En ese contexto, uno busca siempre el recurso patagónico. Algo que solo en esta estación puedes encontrar. En medio de tanta desolación, ventolera y retemblequeo.

Porque en un edificio, solo en uno, brilla una luz. Y atisbas los elementos de una habitación. La lámpara, algo de visillo, tal vez un mueble o una librería. Y esa pequeña luminosidad se parece a esos faros que destellan a lo lejos en medio del mar, cuando todo es un abismo oscuro. Qué sensación más agradable de vida, de presencia, de compañerismo de seres vivos, que producen.

Ese patagonismo todavía es más agradable cuando inviertes los términos. Entras en un café, en medio de la nada rugiente. Cuando llueve o sopla un viento frío. Una vez dentro, te colocas frente a una ventana. Y miras el exterior, como lo haría el oficial de puente en medio de un océano. Las luces del café parecen más cálidas que nunca, la gente más agradable, los aromas más acogedores. Te lo piensas dos veces antes de abandonar el refugio, y dejarte devorar por la inmensidad invernal.

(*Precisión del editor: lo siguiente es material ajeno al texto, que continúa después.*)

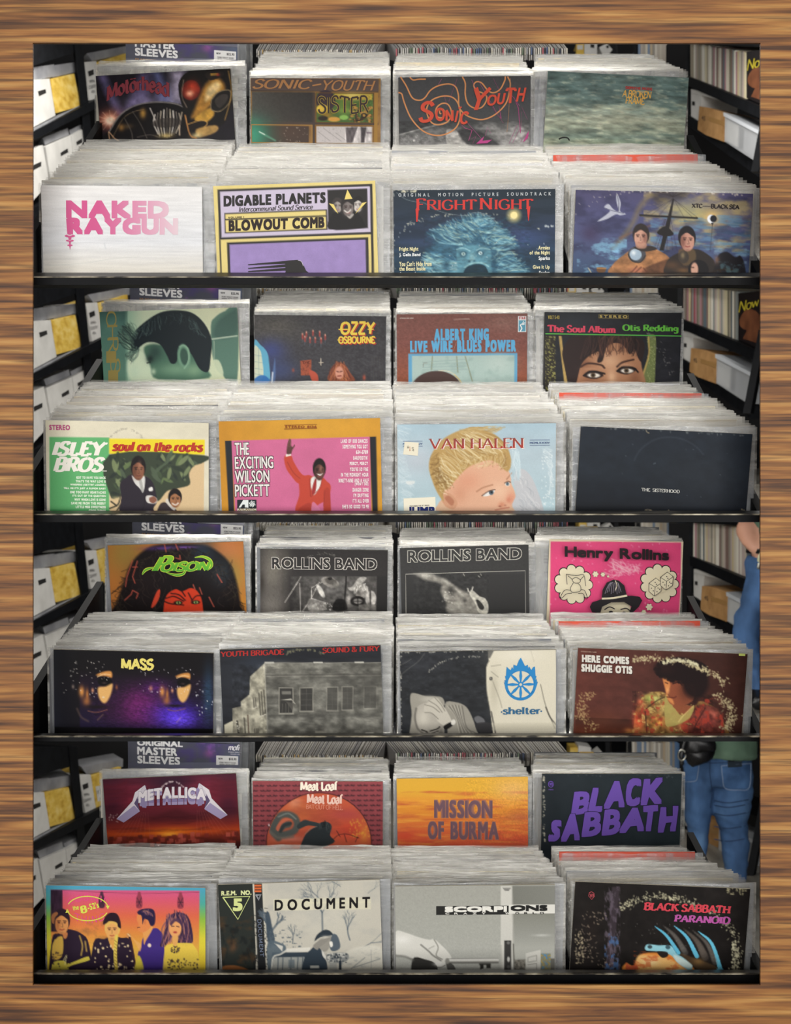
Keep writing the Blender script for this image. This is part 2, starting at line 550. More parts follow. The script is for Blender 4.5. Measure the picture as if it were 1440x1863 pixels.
    def noise(self, sx, sy, amp, box=None, col=None, lo=0.45, hi=0.75, seed=0, oct=4):
        n = fbm(self.X / sx + seed * 13.7, self.Y / sy + seed * 7.3, oct)
        if col is None:
            self.c = np.clip(self.c * (1 + (n - 0.5)[..., None] * 2 * amp * self._box(box)[..., None]), 0, 1)
            return self
        m = np.clip((n - lo) / (hi - lo), 0, 1)
        return self._mix(m * amp * self._box(box), col)

    def specks(self, n, box, col, r=3.0, a=0.8, seed=1):
        rr = random.Random(seed)
        for _ in range(n):
            self.ell(rr.uniform(box[0], box[2]), rr.uniform(box[1], box[3]), rr.uniform(0.4, 1) * r, rr.uniform(0.4, 1) * r, col, a)
        return self

    def hair(self, n, root, tip, w, cols, seed=1, jit=12, a=0.8):
        """n strokes between two polylines (root[t] -> tip[t])"""
        rr = random.Random(seed); R = catmull(root, 6); Tp = catmull(tip, 6)
        for _ in range(n):
            t = rr.random(); p = R[int(t * (len(R) - 1))]; q = Tp[int(t * (len(Tp) - 1))]
            j = lambda: rr.uniform(-jit, jit)
            m = (p + q) / 2 + np.array([j() * 1.6, j() * 1.6])
            self.line([p + [j(), j()], m, q + [j(), j()]], w * rr.uniform(0.5, 1.2), rr.choice(cols), a)
        return self

    def ringwear(self, cx, cy, rx, ry, t0, t1, col, n=90, r=4, seed=5, spread=0.06):
        rr = random.Random(seed)
        for _ in range(n):
            t = math.radians(rr.uniform(t0, t1)); k = 1 + rr.gauss(0, spread)
            self.ell(cx + math.cos(t) * rx * k, cy - math.sin(t) * ry * k, r * rr.uniform(0.3, 1), r * rr.uniform(0.2, 0.6), col, 0.75, rot=rr.uniform(0, 180))
        return self

    # --- crisp print laid over the grid
    def _loc(self, pts, dep=0.0):
        pts = np.asarray(pts, float)
        u = self.ox + pts[:, 0] / self.s - self.tl[0]; v = self.oy + pts[:, 1] / self.s - self.tl[1]
        det = self.vx[0] * self.vy[1] - self.vx[1] * self.vy[0]
        a = (u * self.vy[1] - v * self.vy[0]) / det; b = (v * self.vx[0] - u * self.vx[1]) / det
        return np.stack([(a - 0.5) * self.wm, np.zeros(len(a)) - 0.0022 - 0.00014 * self.layer - dep, (1 - b) * self.hm], -1)

    def _add(self, pts, tris, col, dep=0.0):
        k = sum(len(v) for v in self.ov)
        self.ov.append(self._loc(pts, dep)); self.ot.append(np.asarray(tris, int) + k)
        pts = np.asarray(pts, float)
        self.oc.append(np.array([lin(rgb(col(x, y))) for x, y in pts]) if callable(col) else np.tile(lin(rgb(col)), (len(pts), 1)))

    def opoly(self, pts, col, smooth=False):
        self.layer += 1
        if smooth:
            pts = catmull(pts, 4, closed=True)
        self._add(pts, tessellate_polygon([[Vector((p[0], p[1], 0)) for p in pts]]), col); return self

    def orect(self, x0, y0, x1, y1, col):
        return self.opoly([(x0, y0), (x1, y0), (x1, y1), (x0, y1)], col)

    def oframe(self, x0, y0, x1, y1, w, col):
        for r in ((x0, y0, x1, y0 + w), (x0, y1 - w, x1, y1), (x0, y0, x0 + w, y1), (x1 - w, y0, x1, y1)):
            self.orect(*r, col)
        return self

    def oline(self, pts, w, col, smooth=True, taper=False):
        self.layer += 1
        if smooth and len(pts) > 2:
            pts = catmull(pts, 5)
        v, t = ribbon(pts, (lambda d, s: w * (0.25 + 0.75 * math.sin(math.pi * min(1, max(0, s))))) if taper else (lambda d, s: w))
        self._add(v, t, col); return self

    def oell(self, cx, cy, rx, ry, col, n=28):
        return self.opoly([(cx + rx * math.cos(2 * math.pi * k / n), cy + ry * math.sin(2 * math.pi * k / n)) for k in range(n)], col)

    def oring(self, cx, cy, rx, ry, w, col, t0=0, t1=360, n=40):
        return self.oline([(cx + rx * math.cos(math.radians(t0 + (t1 - t0) * k / n)), cy + ry * math.sin(math.radians(t0 + (t1 - t0) * k / n))) for k in range(n + 1)], w, col, smooth=False)

    def text(self, s, box, col, font='sans', bold=0.0, shear=0.0, track=0.0, warp=None, rot=0.0, outline=None, jit=0.0):
        x0, y0, x1, y1 = box

        if font != 'sans':
            track = max(track, 0.0) + STY[font].get('trk', 0.0)
        elif bold and len(s) > 1:
            Wg, _ = lay(s, 'sans', -0.085); Wg = Wg[:, 0].max() - Wg[:, 0].min(); ng = max(1, len(s) - 1)
            gap = 1.8 * bold + 0.05 * (y1 - y0)
            x0 += bold * .9; x1 -= bold * .9
            track = max(track, gap * Wg / max(1.0, (x1 - x0) - ng * gap) - 0.085)

        def shape(extra):
            dep = []
            aw = 0.0 if font == 'sans' else extra * 200.0 / max(1, y1 - y0)
            V, T = lay(s, font, track, aw, dep)
            V = V + np.stack([V[:, 1] * shear, np.zeros(len(V))], -1)
            if font == 'sans':
                lo, hi = V.min(0), V.max(0)
            else:                       # fit the bare skeleton so that heavier pens keep the place
                V0, _ = lay(s, font, track, 0.0); V0 = V0 + np.stack([V0[:, 1] * shear, np.zeros(len(V0))], -1)
                lo, hi = V0.min(0), V0.max(0)
            Q = np.stack([x0 + (V[:, 0] - lo[0]) / (hi[0] - lo[0]) * (x1 - x0), y1 - (V[:, 1] - lo[1]) / (hi[1] - lo[1]) * (y1 - y0)], -1)
            if warp:
                Q = np.array([warp(x, y) for x, y in Q])
            if rot:
                c, s_ = math.cos(math.radians(rot)), math.sin(math.radians(rot)); m = np.array([(x0 + x1) / 2, (y0 + y1) / 2])
                E = Q - m; Q = m + np.stack([E[:, 0] * c - E[:, 1] * s_, E[:, 0] * s_ + E[:, 1] * c], -1)
            return Q, T, np.concatenate(dep)

        def put(r, colr):
            self.layer += 1
            Q, T, dep = shape(r)
            if r <= 0 or font != 'sans':
                self._add(Q, T, colr, dep * 8e-6); return
            if y1 - y0 < 60:            # small print: four copies are enough
                k8 = [(-r, -r), (r, -r), (r, r), (-r, r)]
            else:
                k8 = [(-r, -r), (0, -r), (r, -r), (r, 0), (r, r), (0, r), (-r, r), (-r, 0), (0, 0)]
            if r > .06 * (y1 - y0):     # heavy weights: fill between the outer copies
                k8 = k8 + [(a * .5, b * .5) for a, b in k8]
            for k, d in enumerate(k8):
                self._add(Q + np.array(d) * .9, T, colr, k * 8e-6)
        if outline:
            put(bold + outline[1], outline[0])
        put(bold, col)
        return self

    # --- objects
    def build(self, label, group, edge='#cfc7b4', thick=0.0036):
        root = empty('album_record', (0, 0, 0), label, 'record', group)
        root.matrix_basis = self.mat
        nx, ny = self.nx, self.ny
        x = (self.A - 0.5) * self.wm; z = (1 - self.B) * self.hm
        V = np.stack([x.ravel(), np.full(x.size, -thick / 2), z.ravel()], -1)
        idx = np.arange(nx * ny).reshape(ny, nx)
        fq = np.stack([idx[:-1, :-1], idx[1:, :-1], idx[1:, 1:], idx[:-1, 1:]], -1).reshape(-1, 4)
        cols = lin(self.c.reshape(-1, 3))
        zb, zt, hw, e = float(z.min()), float(z.max()), self.wm / 2, thick / 2
        ev = np.array([(-hw, -e, zt), (hw, -e, zt), (hw, -e, zb), (-hw, -e, zb), (-hw, e, zt), (hw, e, zt), (hw, e, zb), (-hw, e, zb)])
        k = nx * ny
        ef = np.array([(4, 5, 1, 0), (5, 6, 2, 1), (7, 4, 0, 3), (6, 5, 4, 7)]) + k
        me = mesh('cover', np.concatenate([V, ev]), np.concatenate([fq, ef]).tolist(), M['cover'], np.concatenate([cols, np.tile(lin(rgb(edge)), (8, 1))]))
        cov = obj('cover', me, root, False)
        if self.ov:
            me = mesh('lettering', np.concatenate(self.ov), np.concatenate(self.ot).tolist(), M['ink'], np.concatenate(self.oc))
            obj('lettering', me, cov, False)
        return root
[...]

Ese síndrome patagónico te enseña cosas profundas sobre la vida. Te recuerda la soledad cósmica, que tantas veces olvidamos en medio de la ciudad. Te reconcentras en ti mismo, como defensa frente a un exterior desierto y hostil. Y entonces te entregas a recursos antiguos, como rescatar recuerdos, dejar la mirada perdida... O mirar el móvil, que es desgraciadamente lo más usual.

En esa Patagonia quimérica del invierno, los seres somos más humanos. Estamos más cerca los unos de los otros. Mientras que los espacios exteriores son cada vez más grandes y más negros. Eres más tú mismo, porque el mundo ha dejado de ser tuyo.